Liputan6.com, Jakarta Andi Nurul, seorang mahasiswi penyandang tuli sadar betul akan pentingnya pendidikan. Kini, mahasiswi jurusan teknik industri ini mengenyam pendidikan di Universitas Brawijaya.
Dalam kesehariannya di kampus, ada beberapa hal yang menyulitkan baginya. Namun, ia tak patah semangat dan terus berjuang memenuhi semua tantangan kampus.
Hal yang menyulitkan bagi Nurul di antaranya komunikasi dengan dosen dan teman. Sesekali ia mendapatkan pendamping. Namun, pendamping tak selamanya memiliki waktu luang yang sama dengan kesibukan Nurul.
Advertisement
“Pendamping bisa bantu buat komunikasi, kalau orang ngomongnya cepat aku bisa tanya ke pendamping, bisa menjadi juru bahasa isyarat untuk kesetaraan komunikasi,” ujar Nurul melalui juru bahasa isyarat dalam diskusi daring Konekin, (27/5/2020).

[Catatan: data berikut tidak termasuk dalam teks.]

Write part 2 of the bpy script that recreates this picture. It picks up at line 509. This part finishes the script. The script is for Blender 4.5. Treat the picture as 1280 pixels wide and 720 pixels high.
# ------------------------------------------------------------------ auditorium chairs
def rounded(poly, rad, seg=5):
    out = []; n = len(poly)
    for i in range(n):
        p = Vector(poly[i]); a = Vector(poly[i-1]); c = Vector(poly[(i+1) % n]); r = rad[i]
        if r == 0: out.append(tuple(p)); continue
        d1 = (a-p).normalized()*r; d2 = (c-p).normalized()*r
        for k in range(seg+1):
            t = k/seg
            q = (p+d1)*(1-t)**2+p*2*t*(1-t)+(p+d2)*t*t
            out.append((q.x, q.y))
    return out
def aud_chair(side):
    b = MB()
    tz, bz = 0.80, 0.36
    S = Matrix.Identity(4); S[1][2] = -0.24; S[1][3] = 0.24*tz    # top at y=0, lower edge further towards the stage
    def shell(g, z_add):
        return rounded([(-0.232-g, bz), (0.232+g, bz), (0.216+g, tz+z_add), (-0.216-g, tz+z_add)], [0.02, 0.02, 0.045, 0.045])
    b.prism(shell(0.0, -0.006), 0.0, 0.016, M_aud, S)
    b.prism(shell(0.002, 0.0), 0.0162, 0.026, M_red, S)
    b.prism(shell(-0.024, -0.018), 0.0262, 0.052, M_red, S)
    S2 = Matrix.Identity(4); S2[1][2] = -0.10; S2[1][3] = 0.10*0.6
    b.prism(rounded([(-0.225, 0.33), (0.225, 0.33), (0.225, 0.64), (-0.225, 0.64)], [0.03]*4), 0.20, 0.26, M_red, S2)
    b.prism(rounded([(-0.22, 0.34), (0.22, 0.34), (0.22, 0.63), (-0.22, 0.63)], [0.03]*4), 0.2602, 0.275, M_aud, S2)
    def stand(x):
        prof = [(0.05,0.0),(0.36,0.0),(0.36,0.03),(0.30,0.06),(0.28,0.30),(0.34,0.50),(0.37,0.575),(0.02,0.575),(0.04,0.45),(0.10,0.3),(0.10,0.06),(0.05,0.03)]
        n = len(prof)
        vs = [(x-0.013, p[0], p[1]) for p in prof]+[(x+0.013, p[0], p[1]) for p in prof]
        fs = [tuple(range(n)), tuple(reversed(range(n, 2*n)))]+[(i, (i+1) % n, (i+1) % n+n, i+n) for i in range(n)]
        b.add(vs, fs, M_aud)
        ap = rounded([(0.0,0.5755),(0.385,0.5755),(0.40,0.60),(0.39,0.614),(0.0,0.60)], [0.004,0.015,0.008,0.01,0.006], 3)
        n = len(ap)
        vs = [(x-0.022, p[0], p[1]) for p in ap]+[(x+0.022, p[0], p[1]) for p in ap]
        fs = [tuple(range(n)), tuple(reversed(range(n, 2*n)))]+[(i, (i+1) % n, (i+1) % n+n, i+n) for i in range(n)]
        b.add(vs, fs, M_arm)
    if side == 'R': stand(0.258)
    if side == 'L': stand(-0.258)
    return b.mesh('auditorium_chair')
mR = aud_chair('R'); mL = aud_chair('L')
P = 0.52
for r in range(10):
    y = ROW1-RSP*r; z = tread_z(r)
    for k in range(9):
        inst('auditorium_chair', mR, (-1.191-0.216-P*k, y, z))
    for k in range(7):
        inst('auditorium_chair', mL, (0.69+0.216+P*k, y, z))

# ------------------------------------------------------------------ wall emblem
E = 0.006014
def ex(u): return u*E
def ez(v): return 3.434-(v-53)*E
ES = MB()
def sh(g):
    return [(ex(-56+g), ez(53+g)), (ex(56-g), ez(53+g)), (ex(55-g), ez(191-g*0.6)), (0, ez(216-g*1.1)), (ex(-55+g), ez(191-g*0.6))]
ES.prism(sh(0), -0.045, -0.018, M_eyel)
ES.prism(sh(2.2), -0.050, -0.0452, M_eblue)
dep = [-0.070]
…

“Tapi, kadang waktu tidak sesuai dengan pendamping. Misal relawan pendamping tiba-tiba tidak bisa mendampingi di hari-H. Kalau begitu sebaiknya berbicara dari awal agar aku bisa cari pendamping lain.”
Simak Video Berikut Ini:
Mengatasi Masalah
Kalau pendamping tidak bisa mendampingi di saat ia hendak bertemu dosen, solusi yang ia lakukan adalah berbicara langsung kepada dosen.
“Mencoba menjelaskan bahwa saya tuli, meminta dosen agar tidak terlalu cepat menjelaskannya.”

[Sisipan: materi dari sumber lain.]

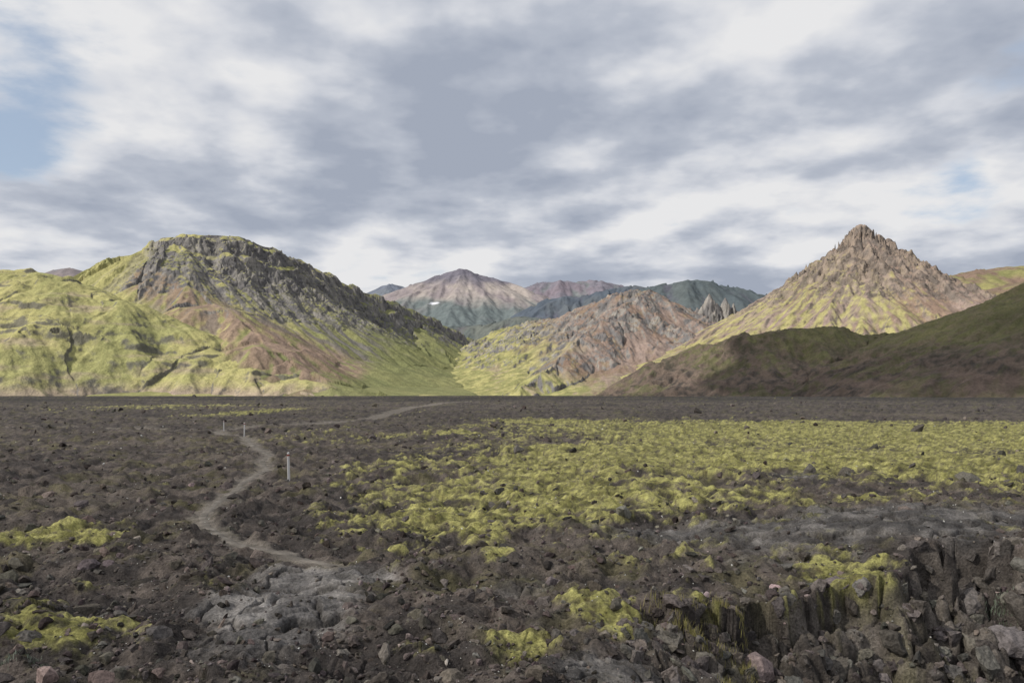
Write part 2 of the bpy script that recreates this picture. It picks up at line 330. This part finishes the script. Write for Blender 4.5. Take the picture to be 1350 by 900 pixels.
MB=[(1080,568,430,20,1.1),(1330,575,300,24,1.1),(760,556,120,5,.85),(900,605,340,32,.95),(1220,612,260,30,.95),(700,645,240,45,.8),(560,680,140,36,.68),(620,705,110,20,.58),(850,655,220,32,.65),(980,660,300,16,.55),
    (40,697,110,13,.95),(135,703,40,10,.8),(70,840,150,26,.9),(30,800,70,12,.8),(345,543,40,5,1.),(600,571,50,3,.8),(240,536,120,4,.6),(690,850,45,22,.6),(800,812,60,22,.75),(1110,750,90,24,.8),(1210,768,90,16,.75),(1130,665,90,10,.6),(660,737,25,9,.75),(130,770,30,6,.6),(960,795,60,25,.6),(1290,640,60,8,.7),(1050,690,40,10,.6),(480,620,60,12,.5),(1330,720,50,14,.6),(560,860,40,16,.4)]
SLAB=[(370,810,140,62,1.),(1180,705,280,34,1.),(430,755,100,20,.9),(900,700,140,14,.8),(820,875,110,24,.9),(1050,635,70,8,.7),(640,780,100,14,.6),(160,800,70,14,.4),(560,830,60,20,.5)]
def fields(X,Y):
    front=Y>4
    Ys=np.where(front,Y,4.)
    nb=fbm(X/3.,Y/3.,3,201); nw=fbm(X*1.1,Y*1.1,4,207,.6)
    pd=np.minimum(polyd(X,Y,TR),polyd(X,Y,TR2)-.006*Ys)
    wid=.15+.0050*np.clip(Ys,0,80)
    path=ss(wid*1.8,wid*.5,pd+nw*.42)
    mo=0*X; sl=0*X
    for b in MB: mo=np.maximum(mo,b[4]*blob(X,Y,*b[:4]))
    for b in SLAB: sl=np.maximum(sl,b[4]*blob(X,Y,*b[:4]))
    sl=ss(.30,.75,sl+.45*nb+.35*nw)
    mo=mo+.14*ss(.0,.5,fbm(X/20,Y/20,3,333))
    return nb,path,mo*front,sl*front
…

Menjadi terbuka dan memberi pengertian kepada dosen adalah hal penting bagi Nurul. Dengan demikian, ia dapat menangkap materi yang diberikan dengan baik.

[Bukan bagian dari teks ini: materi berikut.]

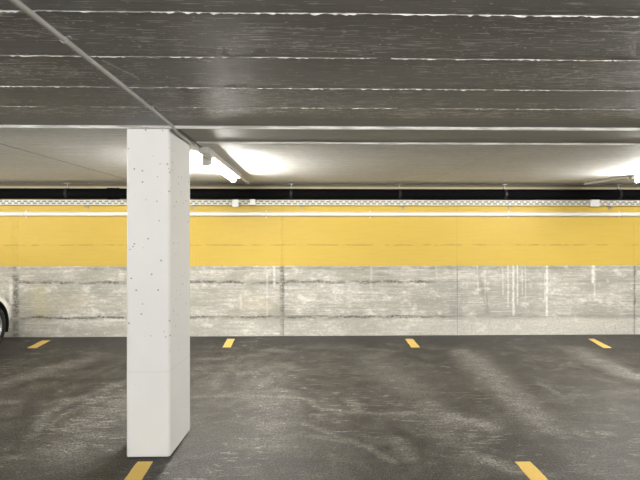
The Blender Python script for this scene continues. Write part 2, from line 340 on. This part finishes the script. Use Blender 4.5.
def mat_emit():
    n = NT('lit_fluorescent_glass')
    n.b.inputs['Base Color'].default_value = (.9, .9, .9, 1)
    n.b.inputs['Emission Color'].default_value = (1.0, 0.975, 0.925, 1)
    n.b.inputs['Emission Strength'].default_value = TUBE
    return n.m
M = dict(
    ceiling=mat_ceiling(), lime=mat_lime(), wall=mat_wall(), floor=mat_floor(), pillar=mat_pillar(), line=mat_linepaint(), emit=mat_emit(),
    rawwall=plain('plain_concrete', (0.42, 0.41, 0.38), .85, 0, .15),
    black=plain('black_pipe_plastic', (0.0035, 0.0035, 0.004), .8, 0, .1, .05),
    cream=plain('cream_tray_metal', (0.82, 0.80, 0.72), .4), white=plain('white_plastic', (0.86, 0.85, 0.80), .35, 0, .03),
    grey=plain('grey_conduit_plastic', (0.50, 0.50, 0.48), .4), steel=plain('galvanised_steel', (0.36, 0.36, 0.35), .5, .5),
    batten=plain('grey_lamp_housing', (0.50, 0.49, 0.46), .5), cable=plain('dark_cable_sheath', (0.10, 0.10, 0.10), .5),
    bundle=plain('grey_cable_sheath', (0.36, 0.35, 0.32), .6),
    crack=plain('dark_joint_filler', (0.12, 0.10, 0.085), .8),
    carpaint=plain('white_car_paint', (0.84, 0.84, 0.83), .18, 0, .01, .5), tyre=plain('black_tyre_rubber', (0.018, 0.018, 0.018), .75),
    trim=plain('black_car_trim', (0.015, 0.015, 0.016), .5), alloy=plain('silver_alloy', (0.60, 0.60, 0.60), .28, .9, .03),
    glass=plain('dark_car_glass', (0.02, 0.025, 0.028), .06, 0, .02, .6), lens=plain('clear_lamp_lens', (0.55, 0.57, 0.6), .1, 0, .05, .6), red=plain('red_lamp_lens', (0.45, 0.02, 0.02), .2),
)

# ------------------------------------------------------------ mesh helpers
def box(bm, x0, x1, y0, y1, z0, z1):
    v = [bm.verts.new(p) for p in ((x0, y0, z0), (x1, y0, z0), (x1, y1, z0), (x0, y1, z0), (x0, y0, z1), (x1, y0, z1), (x1, y1, z1), (x0, y1, z1))]
    for f in ((0, 3, 2, 1), (4, 5, 6, 7), (0, 1, 5, 4), (1, 2, 6, 5), (2, 3, 7, 6), (3, 0, 4, 7)): bm.faces.new([v[i] for i in f])
def tube(bm, pts, r, n=16, cap=True):
    """round bar through pts; r a number or one radius per point"""
    rs = r if isinstance(r, (list, tuple)) else [r]*len(pts)
    pts = [Vector(p) for p in pts]; rings = []
    for i, p in enumerate(pts):
        d = (pts[min(i+1, len(pts)-1)] - pts[max(i-1, 0)]).normalized()
        u = d.cross(Vector((0, 0, 1)) if abs(d.z) < .9 else Vector((1, 0, 0))).normalized(); v = d.cross(u)
        rings.append([bm.verts.new(p + rs[i]*(math.cos(2*PI*k/n)*u + math.sin(2*PI*k/n)*v)) for k in range(n)])
    for a, b in zip(rings, rings[1:]):
        for k in range(n): bm.faces.new((a[k], a[(k+1) % n], b[(k+1) % n], b[k]))
    if cap: bm.faces.new(rings[0][::-1]); bm.faces.new(rings[-1])
def obj(name, bm, mat, parent=None, smooth=False, bevel=0.0, seg=2, loc=None):
    """links bm as one object; loc is its origin in the world (vertices given in world coordinates)"""
    me = bpy.data.meshes.new(name)
    bmesh.ops.recalc_face_normals(bm, faces=bm.faces)
    if smooth:
        for f in bm.faces: f.smooth = True
        for e in bm.edges:
            if len(e.link_faces) == 2 and e.calc_face_angle(0) > .7: e.smooth = False
    base = Vector(parent['_o']) if parent is not None and '_o' in parent else Vector((0, 0, 0))
    o = bpy.data.objects.new(name, me); COL.objects.link(o)
    org = Vector(loc) if loc else base
    for v in bm.verts: v.co -= org
    bm.to_mesh(me); bm.free(); me.materials.append(mat)
    if parent is not None:
        o.parent = parent; o.location = org - base
    else: o.location = org
    o['_o'] = tuple(org)
    if bevel:
        m = o.modifiers.new('bevel', 'BEVEL'); m.width = bevel; m.segments = seg; m.limit_method = 'ANGLE'; m.angle_limit = .7
    return o
def empty(name, loc):
    o = bpy.data.objects.new(name, None); COL.objects.link(o); o.location = loc; o['_o'] = tuple(loc); o.empty_display_size = .1
    return o
def tag(o, label, cat, group=None):
    o['label'] = label; o['category'] = cat
    if group: o['group'] = group
    return o
def struct(name, bm, mat, **k):
    o = obj(name, bm, mat, **k); o['kind'] = 'structure'; return o
def bx(*a):
    bm = bmesh.new(); box(bm, *a); return bm
def dup(root, loc):
    r = root.copy(); COL.objects.link(r); r.location = loc
    for ch in list(root.children):
        c = ch.copy(); COL.objects.link(c); c.parent = r
        for g in list(ch.children):
            d = g.copy(); COL.objects.link(d); d.parent = c
    return r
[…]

Keterbukaan dan usaha sendiri ketika tidak ada pendamping pun sering dilakukan kepada teman-temannya. Ketika, pembagian tugas kelompok, mahasiswi berhijab ini harus aktif bertanya kepada teman-temannya apa ia boleh bergabung dengan kelompok belajar tersebut.
Menurut Nurul, menjadi mahasiswi tuli tak boleh malu-malu atau terlalu sungkan sungkan. Ia juga mengaku senang, pada akhirnya banyak teman yang ingin belajar bahasa isyarat dengannya.